Wednesday, February 6, 2013

Guess Who's Coming To Dinner

One of the recurrent yearnings among some Christians is the desire to get to Heaven and meet the famous people from the Bible. While this is a laudable goal, showing a very direct faith and a very literal acceptance of the Good Book, it does make me wonder...

What were these people really like?

As card-carrying members of a Mediterranean Bronze-Age society, they would have had some characteristics that would be startlingly different from our 21st century norms.

For instance, on meeting, their overall fitness level would have been far greater, for the obvious reason that the only labor-saving devices were the horse and the wheel. Many of us will drive if faced with a trip of more than a couple of blocks - these folks most certainly did not. Not that they didn't want to, but their horses were kept at some remove from their living quarters, and getting a horse ready to go is more than a turn-key operation.

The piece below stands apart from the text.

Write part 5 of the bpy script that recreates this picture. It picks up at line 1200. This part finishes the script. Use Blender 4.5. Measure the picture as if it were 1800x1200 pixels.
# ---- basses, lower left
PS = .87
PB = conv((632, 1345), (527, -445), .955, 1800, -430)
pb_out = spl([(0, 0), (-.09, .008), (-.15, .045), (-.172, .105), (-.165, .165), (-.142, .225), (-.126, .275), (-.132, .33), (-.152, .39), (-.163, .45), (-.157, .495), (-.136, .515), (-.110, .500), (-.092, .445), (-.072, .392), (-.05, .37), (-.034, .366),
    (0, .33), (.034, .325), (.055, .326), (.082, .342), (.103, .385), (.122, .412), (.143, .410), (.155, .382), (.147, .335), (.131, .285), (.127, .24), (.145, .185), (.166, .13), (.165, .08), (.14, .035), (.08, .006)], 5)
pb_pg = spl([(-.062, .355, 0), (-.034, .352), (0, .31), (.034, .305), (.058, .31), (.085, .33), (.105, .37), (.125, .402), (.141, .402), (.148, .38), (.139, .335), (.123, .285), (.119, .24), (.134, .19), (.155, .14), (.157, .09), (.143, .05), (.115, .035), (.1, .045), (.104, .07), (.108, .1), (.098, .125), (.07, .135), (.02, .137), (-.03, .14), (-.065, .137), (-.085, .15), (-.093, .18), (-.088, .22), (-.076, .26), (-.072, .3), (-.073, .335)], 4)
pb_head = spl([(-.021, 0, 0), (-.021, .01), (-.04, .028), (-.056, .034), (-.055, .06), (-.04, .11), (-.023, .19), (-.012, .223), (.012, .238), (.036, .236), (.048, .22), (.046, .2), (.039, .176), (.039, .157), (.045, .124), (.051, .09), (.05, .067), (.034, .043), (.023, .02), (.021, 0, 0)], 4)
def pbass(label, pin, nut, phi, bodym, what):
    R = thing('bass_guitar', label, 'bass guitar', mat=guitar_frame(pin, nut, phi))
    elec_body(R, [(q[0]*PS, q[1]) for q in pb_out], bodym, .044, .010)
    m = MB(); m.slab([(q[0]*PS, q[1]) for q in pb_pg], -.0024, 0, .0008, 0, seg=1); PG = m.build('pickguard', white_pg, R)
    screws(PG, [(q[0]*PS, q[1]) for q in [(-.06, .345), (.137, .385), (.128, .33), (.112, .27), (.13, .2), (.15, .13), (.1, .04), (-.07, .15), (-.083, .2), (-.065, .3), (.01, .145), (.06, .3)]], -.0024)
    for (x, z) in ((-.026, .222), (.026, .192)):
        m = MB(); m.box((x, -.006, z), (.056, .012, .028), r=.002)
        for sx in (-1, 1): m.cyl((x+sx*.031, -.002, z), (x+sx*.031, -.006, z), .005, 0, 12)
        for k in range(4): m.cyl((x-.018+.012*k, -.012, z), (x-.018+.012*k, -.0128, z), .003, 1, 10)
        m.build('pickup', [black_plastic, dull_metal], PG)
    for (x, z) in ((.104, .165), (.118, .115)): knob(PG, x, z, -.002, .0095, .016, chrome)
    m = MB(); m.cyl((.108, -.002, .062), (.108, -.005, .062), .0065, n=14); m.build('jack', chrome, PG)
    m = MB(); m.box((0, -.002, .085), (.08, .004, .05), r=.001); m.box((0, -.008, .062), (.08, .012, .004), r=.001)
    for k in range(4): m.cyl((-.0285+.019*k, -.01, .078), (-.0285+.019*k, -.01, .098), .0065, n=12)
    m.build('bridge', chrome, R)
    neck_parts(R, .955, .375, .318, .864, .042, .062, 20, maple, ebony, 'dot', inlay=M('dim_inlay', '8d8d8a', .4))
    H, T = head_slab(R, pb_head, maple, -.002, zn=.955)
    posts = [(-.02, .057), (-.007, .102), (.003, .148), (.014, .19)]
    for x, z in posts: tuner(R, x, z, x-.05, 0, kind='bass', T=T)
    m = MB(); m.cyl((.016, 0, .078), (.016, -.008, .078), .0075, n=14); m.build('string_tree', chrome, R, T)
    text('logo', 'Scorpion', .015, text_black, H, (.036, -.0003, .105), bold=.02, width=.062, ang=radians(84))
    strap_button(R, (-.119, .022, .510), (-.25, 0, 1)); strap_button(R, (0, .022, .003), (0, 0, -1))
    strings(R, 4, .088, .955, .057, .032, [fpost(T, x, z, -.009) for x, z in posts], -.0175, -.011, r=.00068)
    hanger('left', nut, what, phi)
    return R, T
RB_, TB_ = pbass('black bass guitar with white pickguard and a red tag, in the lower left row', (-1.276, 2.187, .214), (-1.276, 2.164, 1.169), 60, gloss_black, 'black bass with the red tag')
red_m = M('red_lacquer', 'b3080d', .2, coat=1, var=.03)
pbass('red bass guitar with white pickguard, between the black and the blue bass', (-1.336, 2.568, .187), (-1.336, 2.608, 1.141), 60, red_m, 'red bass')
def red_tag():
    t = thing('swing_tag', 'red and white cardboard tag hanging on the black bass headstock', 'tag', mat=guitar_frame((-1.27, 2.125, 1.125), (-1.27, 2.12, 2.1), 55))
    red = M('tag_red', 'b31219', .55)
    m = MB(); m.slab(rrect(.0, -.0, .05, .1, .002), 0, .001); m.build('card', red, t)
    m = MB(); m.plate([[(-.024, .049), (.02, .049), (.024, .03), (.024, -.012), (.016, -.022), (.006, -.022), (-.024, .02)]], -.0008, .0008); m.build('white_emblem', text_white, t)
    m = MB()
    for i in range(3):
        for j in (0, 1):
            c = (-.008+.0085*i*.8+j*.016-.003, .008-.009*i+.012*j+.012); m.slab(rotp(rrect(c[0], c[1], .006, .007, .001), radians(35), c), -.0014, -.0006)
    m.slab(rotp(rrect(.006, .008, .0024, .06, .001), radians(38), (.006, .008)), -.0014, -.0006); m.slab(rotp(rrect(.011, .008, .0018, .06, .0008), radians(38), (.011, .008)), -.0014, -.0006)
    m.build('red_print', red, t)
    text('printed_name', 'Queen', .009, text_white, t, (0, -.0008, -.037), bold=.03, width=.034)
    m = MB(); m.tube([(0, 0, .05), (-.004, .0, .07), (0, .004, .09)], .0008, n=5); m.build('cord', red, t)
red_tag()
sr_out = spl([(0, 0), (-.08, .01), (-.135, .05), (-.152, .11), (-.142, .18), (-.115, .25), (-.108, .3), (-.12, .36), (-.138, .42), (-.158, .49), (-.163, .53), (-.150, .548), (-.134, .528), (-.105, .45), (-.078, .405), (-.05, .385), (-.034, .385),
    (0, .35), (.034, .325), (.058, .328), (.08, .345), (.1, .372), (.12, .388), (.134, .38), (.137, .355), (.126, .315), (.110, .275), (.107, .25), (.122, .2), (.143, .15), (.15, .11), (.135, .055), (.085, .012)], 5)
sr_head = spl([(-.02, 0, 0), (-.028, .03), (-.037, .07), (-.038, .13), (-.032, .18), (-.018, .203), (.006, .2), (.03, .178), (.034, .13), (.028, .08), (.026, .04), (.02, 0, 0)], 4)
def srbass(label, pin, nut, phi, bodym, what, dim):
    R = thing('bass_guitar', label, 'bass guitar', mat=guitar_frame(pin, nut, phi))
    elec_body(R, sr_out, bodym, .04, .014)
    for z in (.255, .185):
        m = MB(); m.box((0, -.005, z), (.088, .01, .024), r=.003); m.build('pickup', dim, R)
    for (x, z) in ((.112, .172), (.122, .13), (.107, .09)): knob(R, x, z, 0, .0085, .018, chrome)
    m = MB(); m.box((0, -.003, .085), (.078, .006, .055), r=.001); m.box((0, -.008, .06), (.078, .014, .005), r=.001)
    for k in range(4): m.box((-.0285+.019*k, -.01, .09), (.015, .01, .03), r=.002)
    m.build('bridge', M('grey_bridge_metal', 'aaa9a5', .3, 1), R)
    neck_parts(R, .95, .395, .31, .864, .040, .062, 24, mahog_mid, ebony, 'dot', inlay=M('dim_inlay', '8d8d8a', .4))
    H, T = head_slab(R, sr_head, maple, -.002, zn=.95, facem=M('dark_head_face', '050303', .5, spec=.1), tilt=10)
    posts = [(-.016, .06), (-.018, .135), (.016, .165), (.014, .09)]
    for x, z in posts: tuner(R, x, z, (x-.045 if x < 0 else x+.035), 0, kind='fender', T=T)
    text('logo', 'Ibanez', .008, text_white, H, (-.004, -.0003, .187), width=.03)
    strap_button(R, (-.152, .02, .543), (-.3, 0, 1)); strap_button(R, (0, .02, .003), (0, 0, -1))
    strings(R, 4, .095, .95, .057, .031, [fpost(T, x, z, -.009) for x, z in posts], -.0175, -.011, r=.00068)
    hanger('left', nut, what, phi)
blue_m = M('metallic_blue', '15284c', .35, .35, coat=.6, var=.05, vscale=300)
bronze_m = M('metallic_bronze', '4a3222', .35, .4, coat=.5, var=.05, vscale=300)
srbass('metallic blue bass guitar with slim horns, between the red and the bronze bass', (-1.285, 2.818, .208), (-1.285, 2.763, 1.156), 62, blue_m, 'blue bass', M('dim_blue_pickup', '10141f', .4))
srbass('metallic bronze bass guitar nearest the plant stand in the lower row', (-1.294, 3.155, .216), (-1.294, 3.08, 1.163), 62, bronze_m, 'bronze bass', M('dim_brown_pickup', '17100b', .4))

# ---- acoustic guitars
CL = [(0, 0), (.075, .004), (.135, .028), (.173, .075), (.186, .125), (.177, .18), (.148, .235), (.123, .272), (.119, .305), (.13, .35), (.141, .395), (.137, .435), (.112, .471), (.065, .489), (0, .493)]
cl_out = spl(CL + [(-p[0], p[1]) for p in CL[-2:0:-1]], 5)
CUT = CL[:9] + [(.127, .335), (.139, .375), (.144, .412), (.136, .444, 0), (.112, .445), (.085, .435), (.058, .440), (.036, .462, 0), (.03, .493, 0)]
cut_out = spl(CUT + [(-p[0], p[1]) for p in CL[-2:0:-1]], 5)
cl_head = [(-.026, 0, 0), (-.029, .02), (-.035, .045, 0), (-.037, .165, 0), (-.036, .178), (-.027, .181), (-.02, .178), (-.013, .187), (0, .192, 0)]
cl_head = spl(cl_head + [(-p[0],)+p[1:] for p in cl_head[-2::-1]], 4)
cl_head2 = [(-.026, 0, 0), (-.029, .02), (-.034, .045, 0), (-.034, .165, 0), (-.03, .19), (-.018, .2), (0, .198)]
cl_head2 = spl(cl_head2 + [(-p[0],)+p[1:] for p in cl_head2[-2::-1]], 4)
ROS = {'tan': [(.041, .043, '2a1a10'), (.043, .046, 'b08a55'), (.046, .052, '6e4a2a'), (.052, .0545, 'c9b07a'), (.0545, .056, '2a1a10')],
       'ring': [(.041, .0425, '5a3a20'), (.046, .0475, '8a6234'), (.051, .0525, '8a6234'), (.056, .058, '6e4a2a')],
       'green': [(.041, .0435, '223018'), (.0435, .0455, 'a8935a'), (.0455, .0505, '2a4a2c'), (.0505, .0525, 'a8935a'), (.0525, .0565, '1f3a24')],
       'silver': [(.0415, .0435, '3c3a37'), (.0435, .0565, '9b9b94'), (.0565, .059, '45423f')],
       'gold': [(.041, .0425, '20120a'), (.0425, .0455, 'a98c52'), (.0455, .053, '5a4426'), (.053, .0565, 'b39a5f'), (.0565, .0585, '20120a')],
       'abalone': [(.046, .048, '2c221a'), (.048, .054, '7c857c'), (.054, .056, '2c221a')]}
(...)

They dressed differently. Robes are just easier to make, and they have the advantage of being warmer in winter and cooler in summer than our form-fitting clothes.

To put it delicately, standards of hygiene were...uh, different. The rich bathed frequently; the poor, rarely. It simply wasn't part of the cultural norm for two reasons. First, water had to be carried from wells to cisterns in their houses, or kept in skin bags in their tents. Second, in a labor-intensive society, there wasn't time.

Assuming we're equipped with a Star Trek Universal Translator, we would have found conversation a surprise...mainly because their unrefined appearance and aroma would not be borne out by their intellectual sophistication. A character in the movie Black Hawk Down says "Do not make the mistake of thinking that because I grew up without running water I am simple". Many, if not most of the Bible-folk would have spoken more than one language, and would have had some familiarity with the literature of their day, mainly through oral sources. They may have been literate, but books were rare.

The most striking difference would be their faith. God would have been as real to them as the rocks, the donkeys, and the tribe in the next valley. They would see His hand in everything, thank Him for his blessings and bounty, and accept His judgement when things went wrong.

And how would they see us? Probably as effete posers, with a hard veneer and a pathetically soft interior, smelling weirdly of soap and aftershave, rather lazy...and irreligious.

Because the big difference is that our faith could never match theirs.

We would have a lot to learn from the meeting.